Mais cette introspection ne doit pas être l’apanage de la communauté musulmane, préviennent les signataires de la tribune. Les citoyens, et surtout la classe intellectuelle et politique, doivent savoir faire preuve de discernement. « Ces pratiques criminelles revendiquées au nom de l’islam pourraient justement confirmer des clichés bien gravés dans les esprits », écrivent-ils. Et de s’indigner : « Certains y ont déjà vu une occasion attendue pour incriminer toute une religion. Ils n’hésitent plus à avancer en public et dans les médias que c’est le Coran lui-même qui appelle au meurtre. »

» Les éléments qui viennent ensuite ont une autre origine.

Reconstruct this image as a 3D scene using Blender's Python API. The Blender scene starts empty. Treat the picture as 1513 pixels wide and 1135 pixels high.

Une tribune d’une « violence inouïe »

Une référence directe à la tribune parue le 21 avril dans Le Parisien dénonçant « un nouvel antisémitisme ». Signée par 300 personnalités – dont Sarkozy, Valls, Wauquiez et Depardieu –, elle cible en premier lieu l’antisémitisme qui sévit dans les quartiers populaires sous l’effet d’un islam identitaire, voire radical. Les signataires demandant « que les versets du Coran appelant au meurtre et au châtiment des juifs, des chrétiens et des incroyants soient frappés de caducité par les autorités théologiques, comme le furent les incohérences de la Bible et l’antisémitisme catholique aboli par [le concile] Vatican II, afin qu’aucun croyant ne puisse s’appuyer sur un texte sacré pour commettre un crime ».

« Cette idée funeste est d’une violence inouïe. Elle laisserait entendre que le musulman ne peut être pacifique que s’il s’éloigne de sa religion : un musulman positif, totalement sécularisé », s’emportent les 30 imams dans Le Monde. Ils y voient le signe d’une « ignorance néfaste ». Car ni leur travail « quotidien » dans leur mosquée, ni une éventuelle refonte du Coran ne suffira mettre à l’abri contre « d’autres crimes au nom de l’islam ».

Selon eux, le phénomène d’attrait vers l’idéologie de l’État islamique est le signe d’un mal bien plus profond. Il a mis en lumière « une délinquance séculière qui passe brutalement à une délinquance religieuse ». « Rien au fond n’a changé dans la vie de cette jeunesse, réfractaire à toute institution, y compris religieuse, parce que perçue à ses yeux comme procédant du système, celui des dominants. ». Selon ce collectif, la « radicalité ou radicalisation doit être combattue intelligemment par tous les concernés, des politiques aux imams en passant par la famille, l’école, le sécuritaire… Que chacun assume sa part de responsabilité », assurent les signataires.